_Written problem_.
State the number of lines in these records holding "this". Say nothing more.

Part of a data file
----

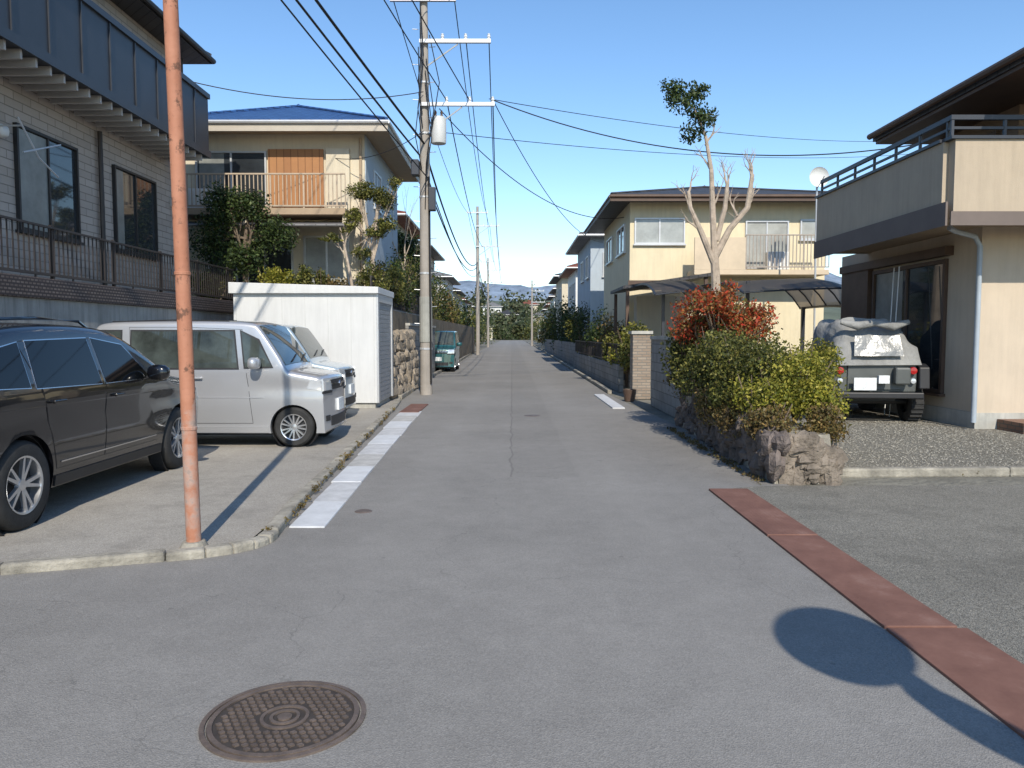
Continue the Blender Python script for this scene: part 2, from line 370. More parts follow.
kerbrun([(14,9.1),(3.6,8.72)],.12,-.02,.09,"kerb","low concrete edging of the gravel yard",2.)
kerbrun([(3.4,230),(3.05,80),(2.62,21)],.12,-.02,.1,"kerb","old kerb along garden walls",1.5)
# gutter lids
y=6.3;i=0
while y<15.4:
    l=.97; xa=-1.56-(y-6.3)*.034; xb=-1.56-(y+l-6.3)*.034
    mb=MB(); w=.3+ (y-6.3)*.016; h=.01+random.uniform(0,.01); j=random.uniform(-.01,.01)
    mb.add([(xa-w+j,y,-.02),(xa+j,y,-.02),(xb+j,y+l-.012,-.02),(xb-w+j,y+l-.012,-.02),(xa-w+j,y,h),(xa+j,y,h),(xb+j,y+l-.012,h+.003),(xb-w+j,y+l-.012,h+.003)],[(0,3,2,1),(4,5,6,7),(0,1,5,4),(1,2,6,5),(2,3,7,6),(3,0,4,7)])
    solo("gutter_cover","pale concrete gutter cover beside the kerb","gutter cover",mb,(M_lid,M_lid3,M_lid,M_lid2,M_lid3)[i%5],bevel=.01,group="gutter covers along the kerb")
    y+=l; i+=1
mb=MB(); mb.box(-2.32,-1.92,15.7,17.6,-.01,.022); solo("drain_plate","rusty steel drain plate beside the kerb","drain plate",mb,M_steel,bevel=.005)
for (a,b) in ((16.6,17.9),(17.92,19.2),(19.22,20.4)):
    mb=MB(); mb.box(2.18,2.45,a,b,-.01,.03); solo("gutter_cover","white concrete gutter cover by a garden wall","gutter cover",mb,M_lid,bevel=.01,group="gutter covers by the garden walls")
for k,(a,b) in enumerate(((-3,-.3),(-.28,2.0),(2.02,4.08),(4.1,6.0),(6.02,7.85))):
    mb=MB(); mb.box(2.03,2.47 if k<3 else 2.43,a,b,-.01,.012+random.uniform(0,.008))
    solo("steel_plate","rusty brown checker steel plate over the roadside drain","steel plate",mb,M_steel,bevel=.004,group="steel plates over the drain")
# manhole
cx,cy=-.95,3.12
th=thing("manhole_cover","round cast iron manhole cover with studded pattern in asphalt","manhole cover",(cx,cy,0))
mb=MB(); mb.lathe([(.335,.0),(.335,.008),(.315,.009),(.315,.0)],(cx,cy,0),'z',64); part(th,"frame",mb,M_cast)
mb=MB(); mb.lathe([(0,.003),(.308,.003),(.308,-.01)],(cx,cy,0),'z',64); part(th,"groove_plate",mb,M_castd)
mb=MB()
mb.lathe([(.306,.003),(.306,.010),(.285,.010),(.285,.003)],(cx,cy,0),'z',64)
for r0,r1 in ((.03,.0),(.062,.048),(.1,.085)):
    mb.lathe([(r0,.003),(r0,.010),(r1,.010),(r1,.003)],(cx,cy,0),'z',40)
st=.036
for iy in range(-9,10):
    for ix in range(-9,10):
        x=(ix+.5*(iy%2))*st; y=iy*st*.88; r=math.hypot(x,y)
        if r<.112 or r>.268: continue
        w=.0145; hh=.0125
        P=[(cx+x-w,cy+y),(cx+x,cy+y-hh),(cx+x+w,cy+y),(cx+x,cy+y+hh)]
        mb.add([(*p,.003) for p in P]+[(*p,.010) for p in P],[(4,5,6,7),(0,1,5,4),(1,2,6,5),(2,3,7,6),(3,0,4,7)])
part(th,"cover",mb,M_cast)
for (x,y,r) in ((-1.35,6.9,.07),(.4,15.2,.15)):
    th=thing("valve_cover","small round iron valve cover in the road","valve cover",(x,y,0))
    part(th,"cover",MB().lathe([(0,.006),(r,.006),(r+.01,0)],(x,y,0),'z',24),M_cast)
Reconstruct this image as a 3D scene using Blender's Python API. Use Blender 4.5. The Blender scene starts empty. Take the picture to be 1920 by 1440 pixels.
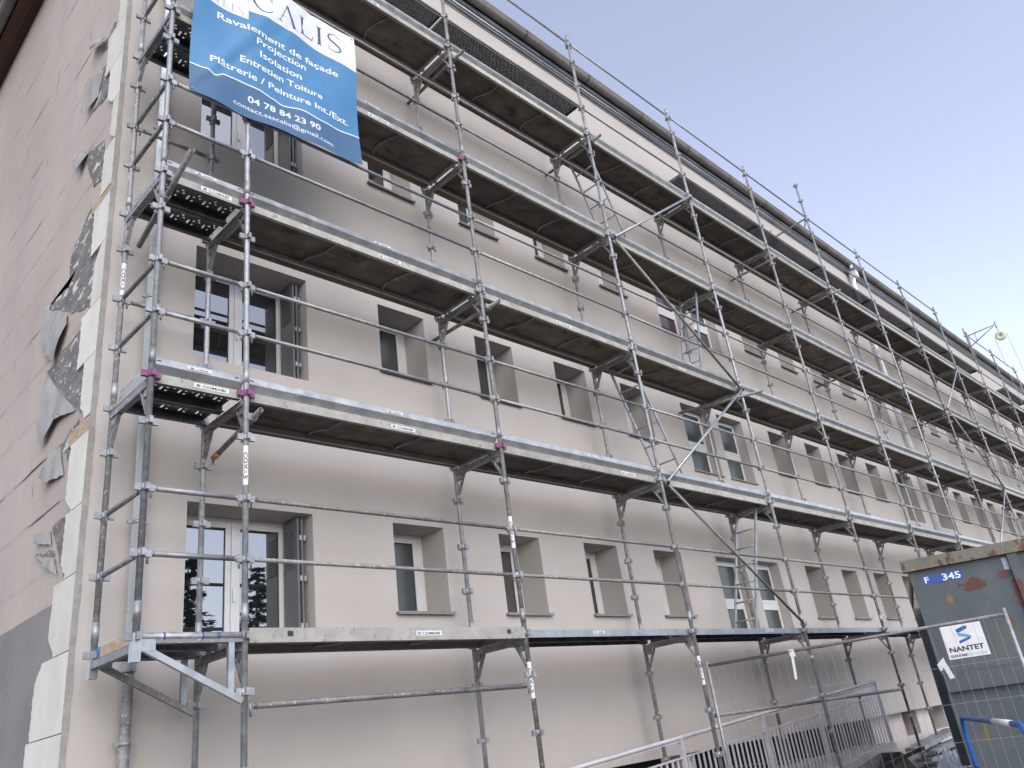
import bpy, math, random
from mathutils import Vector, Matrix
random.seed(7)
sc = bpy.context.scene
C = sc.collection
rad = math.radians

# ---------------------------------------------------------------- camera
cam_d = bpy.data.cameras.new('camera'); cam = bpy.data.objects.new('camera', cam_d); C.objects.link(cam)
R = [(0.71049696, -0.69195813, -0.12801565), (0.20092953, 0.37382949, -0.90547161), (0.67440447, 0.61761271, 0.40463954)]
cam.matrix_world = Matrix(((R[0][0], -R[1][0], -R[2][0], -3.043), (R[0][1], -R[1][1], -R[2][1], -5.850),
                           (R[0][2], -R[1][2], -R[2][2], -0.9975), (0, 0, 0, 1)))
cam_d.sensor_width = 36; cam_d.lens = 1511.16/1920*36; cam_d.clip_start = .05; cam_d.clip_end = 3000
sc.camera = cam
# ---------------------------------------------------------------- light
SUN_EL, SUN_ROT = 38.0, 205.0        # veiled sun high behind the viewer's left shoulder: broad soft light
w = bpy.data.worlds.new('World'); sc.world = w; w.use_nodes = True
nt = w.node_tree; sky = nt.nodes.new('ShaderNodeTexSky'); sky.sky_type = 'NISHITA'; sky.sun_disc = False
sky.sun_elevation = rad(SUN_EL); sky.sun_rotation = rad(SUN_ROT)
sky.air_density = .9; sky.dust_density = 1.5; sky.ozone_density = 1.0; sky.altitude = 200
bgn = nt.nodes['Background']; bgn.inputs['Strength'].default_value = .15
hs = nt.nodes.new('ShaderNodeHueSaturation'); hs.inputs['Saturation'].default_value = .60; hs.inputs['Value'].default_value = 1.13; hs.inputs['Hue'].default_value = .515
nt.links.new(sky.outputs[0], hs.inputs['Color']); nt.links.new(hs.outputs[0], bgn.inputs[0])
sl = bpy.data.lights.new('sun', 'SUN'); sl.energy = .32; sl.angle = rad(80); sl.color = (1, .93, .88)
so = bpy.data.objects.new('sun', sl); C.objects.link(so)
sd = Vector((math.sin(rad(SUN_ROT))*math.cos(rad(SUN_EL)), math.cos(rad(SUN_ROT))*math.cos(rad(SUN_EL)), math.sin(rad(SUN_EL))))
so.rotation_euler = sd.to_track_quat('Z', 'Y').to_euler()
sc.view_settings.view_transform = 'Standard'; sc.view_settings.look = 'None'
sc.view_settings.exposure = 1.14; sc.view_settings.gamma = 1

# ---------------------------------------------------------------- materials
MATS = {}
def mat(name, c1, c2=None, scale=3, lo=.35, hi=.65, rough=.7, metal=0., spots=(), bump=0., bscale=None,
        stretch=(1, 1, 1), detail=5, ior=None, rvar=0., rnd=True, alpha_fn=None, spec=None, soft=.03, tint=0.):
    """c1/c2 mottled by noise; spots = [(colour, scale, threshold, roughness)] laid over it"""
    m = bpy.data.materials.new(name); MATS[name] = m; m.use_nodes = True
    t = m.node_tree; N = t.nodes; L = t.links; b = N['Principled BSDF']
    tc = N.new('ShaderNodeTexCoord'); mp = N.new('ShaderNodeMapping'); mp.inputs['Scale'].default_value = stretch
    if rnd:
        oi = N.new('ShaderNodeObjectInfo'); ml = N.new('ShaderNodeMath'); ml.operation = 'MULTIPLY'; ml.inputs[1].default_value = 57
        L.new(oi.outputs['Random'], ml.inputs[0]); ad = N.new('ShaderNodeVectorMath'); ad.operation = 'ADD'
        L.new(tc.outputs['Object'], ad.inputs[0]); L.new(ml.outputs[0], ad.inputs[1]); L.new(ad.outputs[0], mp.inputs['Vector'])
    else: L.new(tc.outputs['Object'], mp.inputs['Vector'])
    def noise(s, d=detail):
        n = N.new('ShaderNodeTexNoise'); n.inputs['Scale'].default_value = s; n.inputs['Detail'].default_value = d
        n.inputs['Roughness'].default_value = .6; L.new(mp.outputs[0], n.inputs['Vector']); return n
    def ramp(src, a, bb):
        r = N.new('ShaderNodeMapRange'); r.inputs['From Min'].default_value = a; r.inputs['From Max'].default_value = bb
        L.new(src, r.inputs['Value']); return r.outputs[0]
    def mix(fac, a, bb):
        x = N.new('ShaderNodeMix'); x.data_type = 'RGBA'; L.new(fac, x.inputs[0])
        for sock, v in ((x.inputs[6], a), (x.inputs[7], bb)):
            if isinstance(v, tuple): sock.default_value = (*v, 1)
            else: L.new(v, sock)
        return x.outputs[2]
    col = None; n0 = noise(scale)
    b.inputs['Roughness'].default_value = rough; b.inputs['Metallic'].default_value = metal
    if c2: col = mix(ramp(n0.outputs[0], lo, hi), c1, c2)
    rsock = None; msock = None
    for (sc_, ss, th, rr) in spots:
        n = noise(ss); f = ramp(n.outputs[0], th, th+soft)
        col = mix(f, col if col is not None else c1, sc_)
        if metal > 0:
            mm = N.new('ShaderNodeMix'); mm.data_type = 'FLOAT'; L.new(f, mm.inputs[0])
            if msock is None: mm.inputs[2].default_value = metal
            else: L.new(msock, mm.inputs[2])
            mm.inputs[3].default_value = 0; msock = mm.outputs[0]
    if msock is not None: L.new(msock, b.inputs['Metallic'])
    if rvar:
        r = N.new('ShaderNodeMapRange'); r.inputs['From Min'].default_value = .3; r.inputs['From Max'].default_value = .7
        r.inputs['To Min'].default_value = max(rough-rvar, .02); r.inputs['To Max'].default_value = min(rough+rvar, 1)
        L.new(n0.outputs[0], r.inputs['Value']); L.new(r.outputs[0], b.inputs['Roughness'])
    if tint and rnd and col is not None:      # each piece a little lighter or darker than its neighbours
        tr = ramp(oi.outputs['Random'], 0., 1.); tr.node.inputs['To Min'].default_value = 1-tint; tr.node.inputs['To Max'].default_value = 1+tint
        vm = N.new('ShaderNodeVectorMath'); vm.operation = 'SCALE'; L.new(col, vm.inputs[0]); L.new(tr, vm.inputs['Scale']); col = vm.outputs[0]
    if col is None: b.inputs['Base Color'].default_value = (*c1, 1)
    else: L.new(col, b.inputs['Base Color'])
    if ior: b.inputs['IOR'].default_value = ior
    if spec is not None: b.inputs['Specular IOR Level'].default_value = spec
    if bump:
        bn = noise(bscale or scale*4, 6); bp = N.new('ShaderNodeBump'); bp.inputs['Strength'].default_value = bump
        bp.inputs['Distance'].default_value = .01; L.new(bn.outputs[0], bp.inputs['Height']); L.new(bp.outputs[0], b.inputs['Normal'])
    if alpha_fn: alpha_fn(N, L, tc, b)
    m['_tc'] = tc.name; m['_mp'] = mp.name
    return m

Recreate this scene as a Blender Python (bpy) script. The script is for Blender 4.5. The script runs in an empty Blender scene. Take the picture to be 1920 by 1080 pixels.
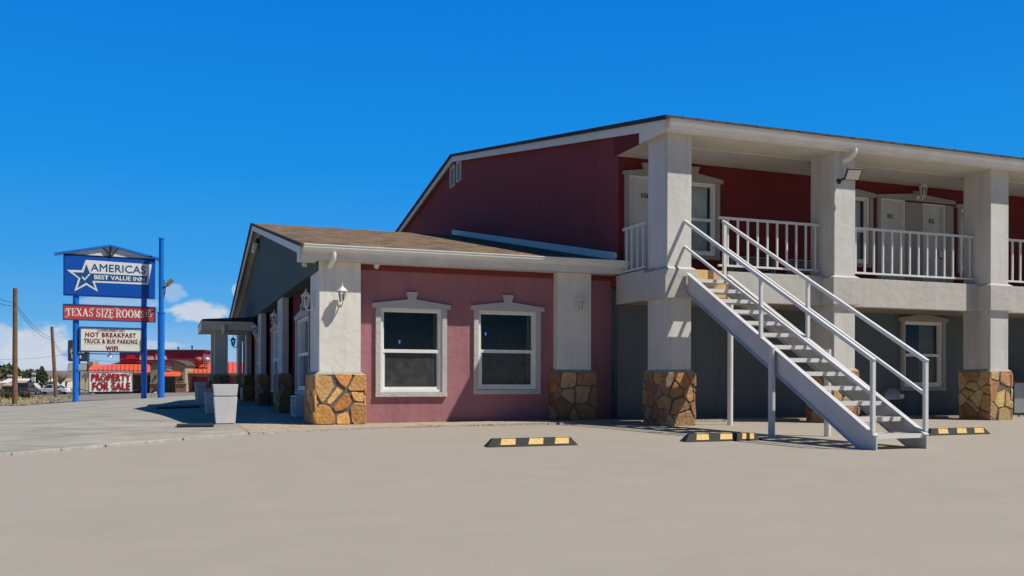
import bpy, bmesh, math, random
from mathutils import Vector, Matrix
random.seed(7)
SC = bpy.context.scene
COL = SC.collection
rad = math.radians
YAW = rad(20.609); CY, SY = math.cos(YAW), math.sin(YAW)

# ------------------------------------------------------------------ camera
cam = bpy.data.cameras.new("camera"); co = bpy.data.objects.new("camera", cam); COL.objects.link(co)
co.location = (0, 0, 0.85)
R_ = Vector((CY, -SY, 0)); F_ = Vector((SY, CY, 0)); U_ = Vector((0, 0, 1))
roll = -0.003
Rr = (R_ - U_ * roll).normalized(); Ur = (U_ + R_ * roll).normalized()
co.matrix_world = Matrix(((Rr.x, Ur.x, -F_.x, 0), (Rr.y, Ur.y, -F_.y, 0), (Rr.z, Ur.z, -F_.z, 0.85), (0, 0, 0, 1)))
cam.sensor_width = 36; cam.lens = 1687.8 / 1920 * 36
cam.shift_y = (708.98 - 540) / 1920
cam.clip_start = 0.05; cam.clip_end = 9000
SC.camera = co

# ------------------------------------------------------------------ light, sky, exposure
SUNDIR = Vector((1.365, -1.0, 2.3)).normalized()
sun = bpy.data.lights.new("sun", 'SUN'); so = bpy.data.objects.new("sun", sun); COL.objects.link(so)
sun.energy = 5.0; sun.angle = rad(0.5); sun.color = (1.0, 0.945, 0.83)
so.rotation_euler = SUNDIR.to_track_quat('Z', 'Y').to_euler()
so.location = (20, -20, 40)
SC.view_settings.view_transform = 'Standard'; SC.view_settings.look = 'None'
SC.view_settings.exposure = 0.06; SC.view_settings.gamma = 1.0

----

_Output_.
3